Natural Gas prices closed Friday with an 8.48% gain, registering their best week in almost two months, as forecasts for slightly higher heating demand and colder weather in Europe and the US boosted prices.
Refinitiv, the data provider, forecast average U.S. gas demand, including exports, would increase from 112.0 bcfd this week to 112.8 bcfd in the coming week as the weather turns seasonally colder and homes and businesses use their heaters more.
Robert DiDona of Energy Ventures Analysis said:
“With colder weather coming up, traders are out there saying ‘Okay, we can buy,’

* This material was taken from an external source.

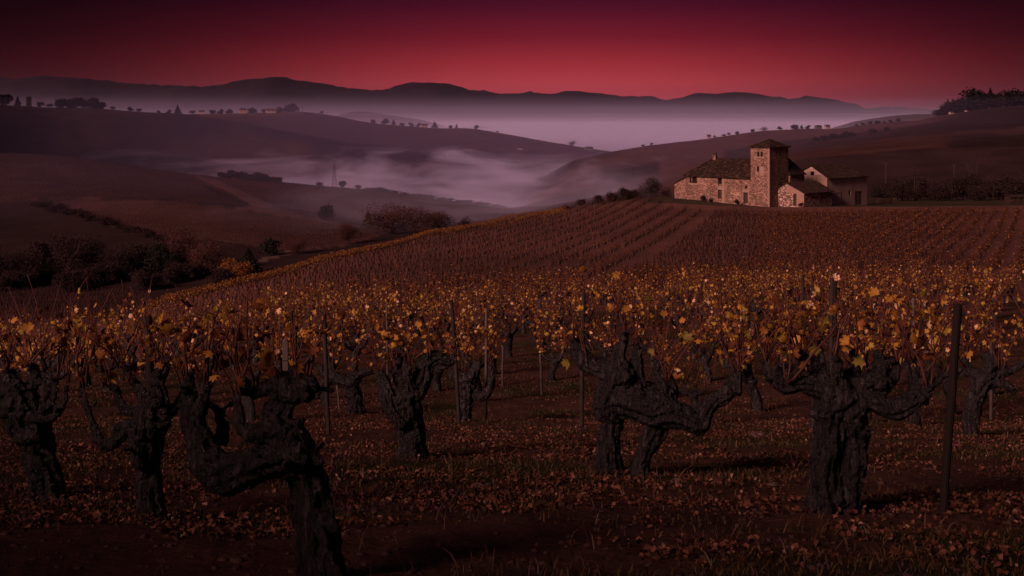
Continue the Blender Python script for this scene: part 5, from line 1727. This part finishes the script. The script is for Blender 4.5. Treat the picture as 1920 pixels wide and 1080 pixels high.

“The market has largely been bouncing back and forth in a small range, and then we finally got some short-covering on a thin day.”
Indeed in a thin trading week dominated by the Thanksgiving holidays in the US, Natural Gas got the attention of those trading as both stocks and other commodities saw sizeable losses.
Global Reliance on Natural Gas
The spike in the price of Natural Gas comes as the world becomes more reliant on the commodity. In the US, natural gas production in the world’s largest economy surged to over 95 Bcf/d Nov. 24, hitting a near two-year high.
Over the last few months, natural gas prices have hit record highs as utilities around the world battled for Liquefied Natural Gas (LNG) cargoes so that extremely low stockpiles in Europe could be replenished as well as meeting the near-insatiable demand coming from Asia, where shortfalls in energy have caused power blackouts in China, the world’s second-largest economy.
Meanwhile, in Europe, an energy crunch still remains despite the assistance of Russia, whose supply line is helping keep investors in natural gas in a bullish mode.